Au final, le seul reproche que l'on pourra faire à Rucka ne dépend que de votre affect à The Old Guard et la place que vous lui apportez, à la fois dans sa bibliographie, et de façon plus générale dans la production indé' en termes de comics. Polar musclé et fort de sa marque visuelle, le récit ne cherche pas à révolutionner quoi que ce soit, mais se pose comme une lecture qui explore son pitch de base (assez simple, finalement), avec ce qu'il faut de surprises, d'action et de dynamisme pour qu'on ne s'ennuie pas d'une page à l'autre. Encore une fois, le discours de cette critique serait sûrement différent si Leandrez n'était pas là, ou pas à ce niveau.

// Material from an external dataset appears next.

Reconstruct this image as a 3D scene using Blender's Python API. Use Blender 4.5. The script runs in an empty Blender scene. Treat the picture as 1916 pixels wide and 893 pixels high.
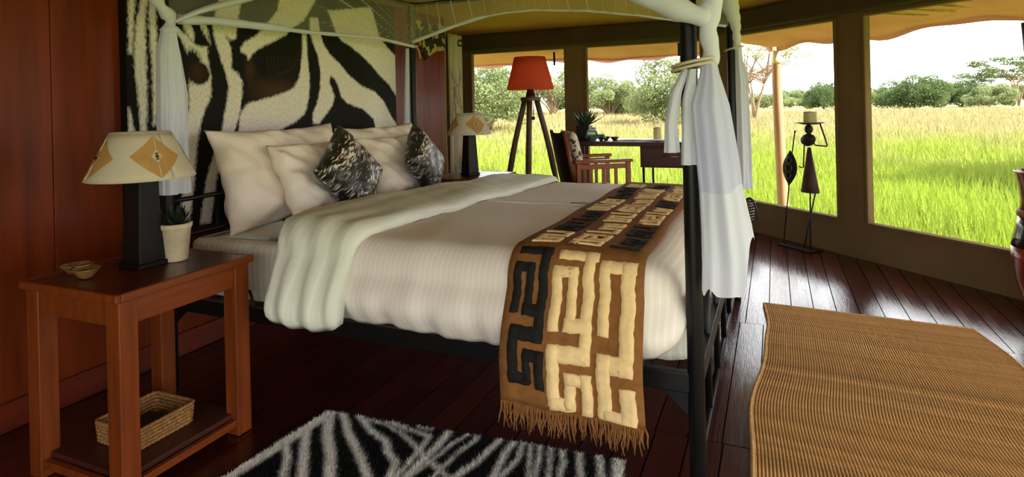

Malgré le succès revendiqué par son adaptation sur Netflix, The Old Guard semble être encore assez discret auprès du lectorat comics en France - ou plus généralement dans les discussions BD. The Old Guard : Retour en Force permet de nous repencher sur l'une des très bonnes productions actuelles d'Image Comics. Brut d'action, intéressant dans ses développements thématiques et épatant de beauté, ce second tome est à ne pas manquer pour celles et ceux qui s'étaient déjà embarqués dans l'aventure ; et en réalité, le titre est même assez abordable pour être commencé par ce tome. Les sorties Glénat Comics ont beau être très réduites, leur qualité est indéniable : si ce n'est un macaron "Netflix" incrusté sur la couverture, un petit bijou qu'on ne pourra que vous recommander.